Come già «Cisbicchio» e altre espressioni che vengono dal Pavano Antico di Giuliano Scabia, anche «Zan zafaràn momón» entrerà nel gergo domestico dei molti fan di Nane Oca e, ne siamo certi, farà concorrenza ad Abracadabra. Quando la lingua di un libro si fa anche lingua parlata dai suoi lettori è un segno di vitalità, cioè di grandezza. La formula magica che consente a Nane di spostarsi con rapidità supersonica e di togliersi d’impaccio di fronte ai casi rischiosi dell’ultimo viaggio iniziatico, risuona di frequente nel quarto romanzo della saga, dal titolo Il lato oscuro di Nane Oca, giunta (ahinoi!) al suo epilogo. Il lettore infatti non troverà in fine di volume le appendici consuete che confortavano sul possibile seguito delle storie. Tant’è che il Canzoniere ricamato di notte da Rosalinda per il suo Puliero, in gentile risposta al Fioreto delle Foreste sorelle, questa volta è collocato al mezzo del libro. D’altronde, come dice Maria la Bella in coda alle vicende, suo figlio Giovanni è «diventato grande». Tuttavia, il lettore speranzoso potrebbe pur sempre appigliarsi alla battuta di Celeste lo sposo quando, nella pagina finale, dà il via all’improvvisato trio musicale «anche in vista di nuove avventure». 

 

Or ora approdate in libreria per i consueti tipi di Einaudi e con un’inevitabile quanto insolita copertina nera, queste ultime peripezie dello specialissimo protagonista scritte, come sempre, con il contributo del matto autore e lette a filò dal floricultore Guido il Puliero alla piccola comunità dei Ronchi Palù, affrontano di petto la questione più volte emersa nelle discussioni e nei commenti a latere dell’ascolto delle precedenti «cantiche»: l’origine del male e la sua dialettica con il bene. Un tema che si declina in presenza di William Blake (sulla rilevanza del visionario inglese nella riflessione di Scabia basti il poemetto Albero stella di poeti rari. Quattro voli con il poeta Blake), e che qui trova il suo acme nell’impagabile incontro di Nane Oca con la Tigre del Bengala recitante la poesia della tigre («Tyger! Tyger! burning bright…», da lei tradotta). Un incontro che – come nei Canti dell’Innocenza e dell’Esperienza – trova il suo doppio nel successivo dialogo con l’agnello sacrificale. Non è un caso se in questo viaggio Nane si imbatte anche nel diavolo e nell’angelo protagonisti dell’azione itinerante della commedia del 1979 (il testo si trova pubblicato in Il Diavolo e il suo Angelo preceduto dalla Lettera a Dorothea e seguito da un racconto fotografico di Sebastiana Papa e da un saggio di Ferdinando Taviani, La casa Usher, Firenze 1982).

 

Legati da una corda a significare l’indissolubilità di bene e male, anticipano la conclusione di Nane-Blake: «Com’è bello, attraente, il male. Si camuffa da bene, inganna, stravolge la mente. Ma anche lui alla fine aiuta il bene perché ne mostra la necessità» (p. 201). 
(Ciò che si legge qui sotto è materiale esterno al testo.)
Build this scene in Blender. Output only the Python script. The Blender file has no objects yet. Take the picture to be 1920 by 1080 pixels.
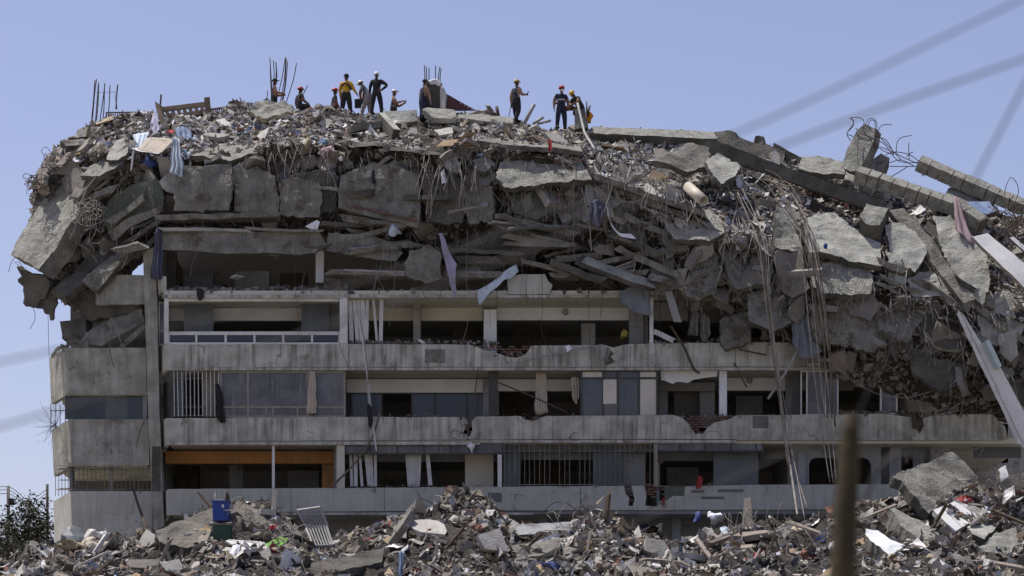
import bpy, bmesh, math, random
import numpy as np
from mathutils import Vector, Matrix, noise
from mathutils.geometry import delaunay_2d_cdt

random.seed(7); RNG = np.random.default_rng(11)
C = bpy.context.scene.collection
SC = bpy.context.scene

# ---------------------------------------------------------------- camera
# the facade plane is Y = 0, the camera stands 100 m in front of it and below it on the slope
S, D, CY, ZC = 46.8, 100.0, 1496.0, 2.0
def W(px, py, Y=0.0):
    k = (D + Y) / (S * D)
    return np.array(((px - 960) * k, Y, ZC + (CY - py) * k))
cam_d = bpy.data.cameras.new('camera'); cam = bpy.data.objects.new('camera', cam_d); C.objects.link(cam)
cam.location = (0, -D, ZC); cam.rotation_euler = (math.radians(90), 0, 0)
cam_d.sensor_width = 36; cam_d.lens = S * D / 1920 * 36
cam_d.shift_y = (CY - 540) / 1920
cam_d.clip_start = 0.5; cam_d.clip_end = 5000
cam_d.dof.use_dof = True; cam_d.dof.focus_distance = D; cam_d.dof.aperture_fstop = 1.15
SC.camera = cam
# ---------------------------------------------------------------- light
SUN = Vector((-0.34, 0.13, 0.93)).normalized()
world = bpy.data.worlds.new('World'); SC.world = world; world.use_nodes = True
nt = world.node_tree; nt.nodes.clear()
sky = nt.nodes.new('ShaderNodeTexSky'); sky.sky_type = 'NISHITA'; sky.sun_disc = False
sky.sun_elevation = math.asin(SUN.z); sky.sun_rotation = math.atan2(SUN.x, SUN.y)
sky.air_density = 1.0; sky.dust_density = 1.4; sky.ozone_density = 1.0; sky.altitude = 0
bg = nt.nodes.new('ShaderNodeBackground'); bg.inputs[1].default_value = 0.112
wb = nt.nodes.new('ShaderNodeMix'); wb.data_type = 'RGBA'; wb.blend_type = 'MULTIPLY'; wb.inputs[0].default_value = 1.0; wb.inputs[7].default_value = (1.12, 0.945, 1.015, 1)  # the photograph's white balance
wo = nt.nodes.new('ShaderNodeOutputWorld')
nt.links.new(sky.outputs[0], wb.inputs[6]); nt.links.new(wb.outputs[2], bg.inputs[0]); nt.links.new(bg.outputs[0], wo.inputs[0])
sl = bpy.data.lights.new('sun', 'SUN'); sl.energy = 4.5; sl.angle = math.radians(0.5); sl.color = (1, 0.955, 0.89)
sun = bpy.data.objects.new('sun', sl); C.objects.link(sun); sun.location = (0, 0, 80)
sun.rotation_euler = SUN.to_track_quat('Z', 'Y').to_euler()
SC.view_settings.view_transform = 'Standard'; SC.view_settings.look = 'None'
SC.view_settings.exposure = 0.3; SC.view_settings.gamma = 1.0; SC.view_settings.use_curve_mapping = False
SC.cycles.max_bounces = 6; SC.cycles.use_denoising = True

# ---------------------------------------------------------------- materials
M = {}
def mk_mat(name, c1, c2=None, scale=1.5, bump=0.25, bscale=9.0, rough=0.9, streak=0.0, crack=0.0, rand=None, attr=False, metal=0.0,
           spec=0.3, fine=0.25, brick=False, dirt=None, dirt_at=0.58, sheen=False):
    m = bpy.data.materials.new(name); m.use_nodes = True; M[name] = m
    t = m.node_tree; N = t.nodes; L = t.links; N.clear()
    out = N.new('ShaderNodeOutputMaterial'); b = N.new('ShaderNodeBsdfPrincipled'); L.new(b.outputs[0], out.inputs[0])
    b.inputs['Roughness'].default_value = rough; b.inputs['Metallic'].default_value = metal
    b.inputs['Specular IOR Level'].default_value = spec
    geo = N.new('ShaderNodeNewGeometry'); pos = geo.outputs['Position']
    def nz(sc, det=6, vec=pos, ro=0.6):
        n = N.new('ShaderNodeTexNoise'); n.inputs['Scale'].default_value = sc; n.inputs['Detail'].default_value = det
        n.inputs['Roughness'].default_value = ro; L.new(vec, n.inputs['Vector']); return n.outputs['Fac']
    def ramp(fac, stops, mode='LINEAR'):
        r = N.new('ShaderNodeValToRGB'); r.color_ramp.interpolation = mode
        e = r.color_ramp.elements
        while len(e) < len(stops): e.new(0.5)
        for k, (p, c) in enumerate(stops):
            e[k].position = p; e[k].color = (*c, 1) if len(c) == 3 else c
        L.new(fac, r.inputs[0]); return r.outputs[0]
    def mix(fac, a, bb, mode='MIX'):
        x = N.new('ShaderNodeMix'); x.data_type = 'RGBA'; x.blend_type = mode
        if isinstance(fac, float): x.inputs[0].default_value = fac
        else: L.new(fac, x.inputs[0])
        for s, v in ((6, a), (7, bb)):
            if isinstance(v, tuple): x.inputs[s].default_value = (*v, 1)
            else: L.new(v, x.inputs[s])
        return x.outputs[2]
    c2 = c2 or tuple(v * 0.72 for v in c1)
    if attr:
        a = N.new('ShaderNodeAttribute'); a.attribute_name = 'Col'; base = a.outputs['Color']
        base = mix(ramp(nz(scale * 4), [(0.3, (0, 0, 0)), (0.7, (1, 1, 1))]), base, mix(0.35, base, (0.16, 0.145, 0.125)))
    elif rand:
        oi = N.new('ShaderNodeObjectInfo')
        k = len(rand)
        base = ramp(oi.outputs['Random'], [(i / k, c) for i, c in enumerate(rand)], 'CONSTANT')
        base = mix(ramp(nz(scale), [(0.35, (0, 0, 0)), (0.68, (1, 1, 1))]), base, mix(0.45, base, (0.15, 0.135, 0.115)))
    else:
        base = mix(ramp(nz(scale), [(0.36, (0, 0, 0)), (0.64, (1, 1, 1))]), c1, c2)
    if fine:
        f = ramp(nz(bscale * 2.2, 4), [(0.3, (1 - fine,) * 3), (0.7, (1 + 0 * fine,) * 3)])
        base = mix(1.0, base, f, 'MULTIPLY')
    if streak:
        mp = N.new('ShaderNodeMapping'); mp.inputs['Scale'].default_value = (5.0, 5.0, 0.28); L.new(pos, mp.inputs['Vector'])
        s1 = ramp(nz(1.0, 5, mp.outputs[0], 0.65), [(0.42, (0, 0, 0)), (0.62, (1, 1, 1))])
        m1 = ramp(nz(0.55, 4), [(0.36, (0.15, 0.15, 0.15)), (0.62, (1, 1, 1))])
        base = mix(mix(1.0, s1, m1, 'MULTIPLY'), base, mix(streak, base, (0.085, 0.078, 0.062)))
        mp2 = N.new('ShaderNodeMapping'); mp2.inputs['Scale'].default_value = (9.0, 9.0, 0.5); mp2.inputs['Location'].default_value = (31, 7, 3)
        L.new(pos, mp2.inputs['Vector'])
        s2 = ramp(nz(1.0, 3, mp2.outputs[0]), [(0.56, (0, 0, 0)), (0.72, (1, 1, 1))])
        base = mix(mix(1.0, s2, m1, 'MULTIPLY'), base, mix(0.5 * streak + 0.1, base, (0.42, 0.41, 0.39)))
    if dirt:
        base = mix(ramp(nz(0.9, 8, ro=0.7), [(dirt_at, (0, 0, 0)), (dirt_at + 0.06, (1, 1, 1))]), base, dirt)
    h = nz(bscale, 8)
    if crack:
        v = N.new('ShaderNodeTexVoronoi'); v.feature = 'DISTANCE_TO_EDGE'; v.inputs['Scale'].default_value = crack
        wv = N.new('ShaderNodeVectorMath'); wv.operation = 'ADD'
        nn = N.new('ShaderNodeTexNoise'); nn.inputs['Scale'].default_value = 1.3; L.new(pos, nn.inputs['Vector'])
        L.new(pos, wv.inputs[0]); L.new(nn.outputs['Color'], wv.inputs[1]); L.new(wv.outputs[0], v.inputs['Vector'])
        ck = ramp(v.outputs['Distance'], [(0.002, (1, 1, 1)), (0.008, (0, 0, 0))])
        gate = ramp(nz(0.7, 3), [(0.5, (0, 0, 0)), (0.58, (1, 1, 1))])
        base = mix(mix(1.0, ck, gate, 'MULTIPLY'), base, mix(0.7, base, (0.03, 0.027, 0.022)))
    if brick:
        bt = N.new('ShaderNodeTexBrick'); bt.inputs['Scale'].default_value = 3.0
        mp = N.new('ShaderNodeMapping'); mp.inputs['Rotation'].default_value = (math.radians(90), 0, 0); L.new(pos, mp.inputs['Vector']); L.new(mp.outputs[0], bt.inputs['Vector'])
        bt.inputs['Color1'].default_value = (*c1, 1); bt.inputs['Color2'].default_value = (*c2, 1); bt.inputs['Mortar'].default_value = (0.2, 0.19, 0.17, 1)
        base = mix(0.75, base, bt.outputs['Color'])
    L.new(base, b.inputs['Base Color'])
    if bump:
        bn = N.new('ShaderNodeBump'); bn.inputs['Strength'].default_value = min(1.0, bump * 2); bn.inputs['Distance'].default_value = 0.06 * bump * 4
        L.new(h, bn.inputs['Height']); L.new(bn.outputs[0], b.inputs['Normal'])
    return m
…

Dopo esser venuto a capo, con l’aiuto di tutti i personaggi, del giallo dell’assassinio di Bianca Birón e trovato il momón (Nane Oca, 1992), aver ritrovato la volante Suor Gabriella misteriosamente scomparsa e bevuto l’elisir di lunga vita dalla bottiglia diatreta (Foreste sorelle, 2005), aver attraversato le Foreste sorelle (finalmente stampate e lette), ridato vita al cavallo Saetta, sciolto il mistero dell’andare in oca e ricevuto dal professor Pandòlo la rivelazione del significato della parola che lega tutte le altre (Nane Oca rivelato, 2009), Nane Oca deve affrontare la prova più ardua: quella del suo «lato oscuro», che lo costringe a uscire dal Pavano Antico. Tra le molte soglie che il lettore è invitato a varcare per entrare nei mondi concentrici narrati da Scabia (i Ronchi Palù, il Magico Mondo, le Foreste Sorelle), questa volta il passaggio, il limine è in uscita, verso ciò che sta fuori, tutto intorno a questo microcosmo di vite e di storie straordinarie circondato dalla Pavante Foresta. 

 

Disegno di Giuliano Scabia per la copertina di Nane Oca rivelato, terzo e ultimo romanzo della trilogia di Nane Oca.


L’idea, geniale di per sé, che sia giunto il momento di indagare il lato oscuro di Nane Oca viene suggerita dal Pesce Cavo, uno dei tanti mitici animali del Pavano, a «io l’autore» che decide così di richiamare in scena, con arte rabdomantica, tutti i personaggi nominati poi uno a uno nel finale in un elenco epico, rabelaisiano e pantagruelico. Ma, forse per questo, la costruzione del racconto avanza fra perplessità e dubbi circa la sua riuscita. Dubbi e perplessità condivisi anche da Guido il Puliero, cui è delegata, nella finzione, l’elaborazione della scrittura. Da qui le reiterate richieste di conforto e d’aiuto al gruppo di affezionati ascoltatori. 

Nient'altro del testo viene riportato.